Google Inc (NASDAQ:GOOG) recently revealed its Project Ara under its Advanced Technology Projects (ATAP) team headed by Regina Dugan, former director of the United States Defense Advanced Research Projects Agency (DARPA).
The primary objective of Project Ara is to revolutionize the smartphone industry by going modular. This means the ATAP team aims to develop a smartphone that can be assembled and customized into numerous configurations, and its target price is significantly cheaper. ATAP’s price target for the Project Ara modular smartphone is $50.
In an interview with Time, Paul Eremenko, the head of Project Ara said their goal is to replicate what Google Inc (NASDAQ:GOOG) did with the Android operating system or other software to the hardware—that is to make hardware manufacturing open to numerous developer contrary to the current situation wherein the development of the smartphone is concentrated on a few big name manufacturers.
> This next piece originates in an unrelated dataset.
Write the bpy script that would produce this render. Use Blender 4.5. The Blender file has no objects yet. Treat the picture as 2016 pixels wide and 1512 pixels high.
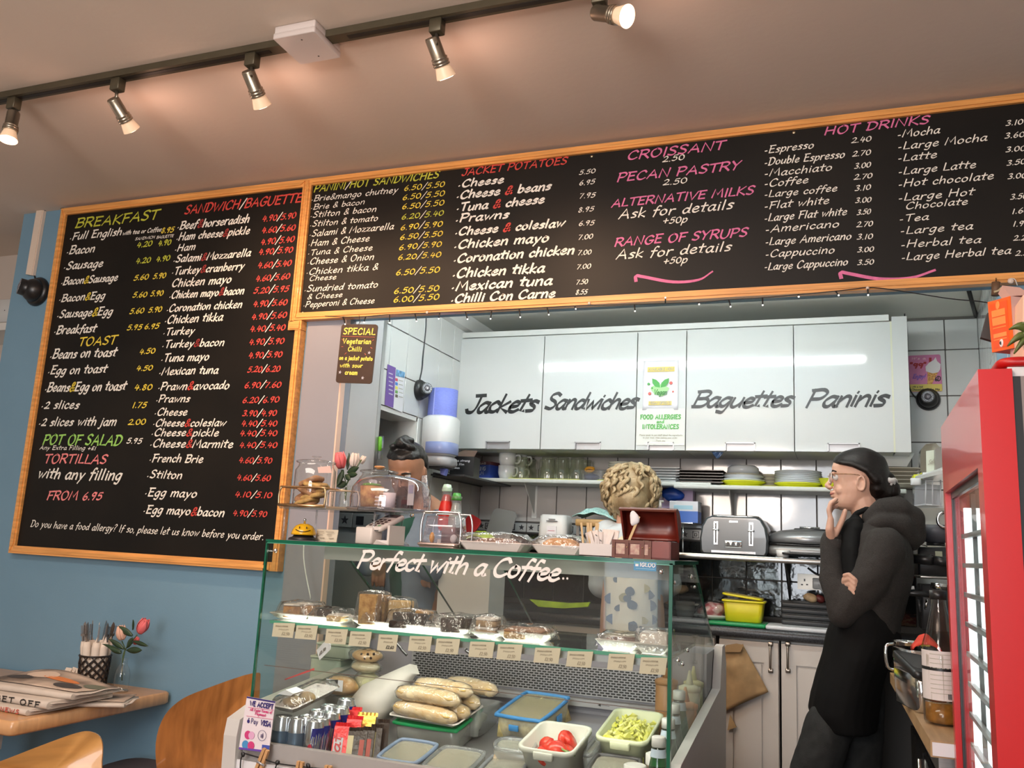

“The question was basically, could we do for hardware what Android and other platforms have done for software? Which means lower the barrier to entry to such a degree that you could have tens of thousands or hundreds of thousands of developers as opposed to just five or six big [manufacturers] that could participate in the hardware space,” said Eremenko.
According to Eremenko, their task is to make Project Ara modular smartphone commercially available within two years. His team explored the concept of modular smartphone in the fall of 2012, and started working on the project in April last year. He said, “Generally, time is not your friend. Innovation under time pressure is generally higher-quality innovation.”
Eremenko said the ATAP team is in the final stages of putting together a functioning prototype of the Project Ara modular smartphone. The device is expected to be ready in a few weeks. According to him, the commercial version of the smartphone will be available in the market in the first quarter of 2015.
In addition, Eremenko said, “We want not just to create something that’s custom, and not even just something that’s unique, but actually something that’s expressive so that people can use this as a canvas to tell a story. So that you can set your phone down at dinner on the table next to you and it becomes a topic of conversation for the first fifteen minutes of dinner.”
Google Inc’s (NASDAQ:GOOG) Project Ara receives support from “external performers” (individuals, universities, companies) such as NK Labs founded by Seth Newburg and Ara Knaian who are responsible in supervising the required electrical, mechanical, and software engineering to bring the modular smartphone into reality.
Eremenko said Newburg and Knaian as “absolute superstars in their field, creative, out-of-the-box, do-anything kind of guys.”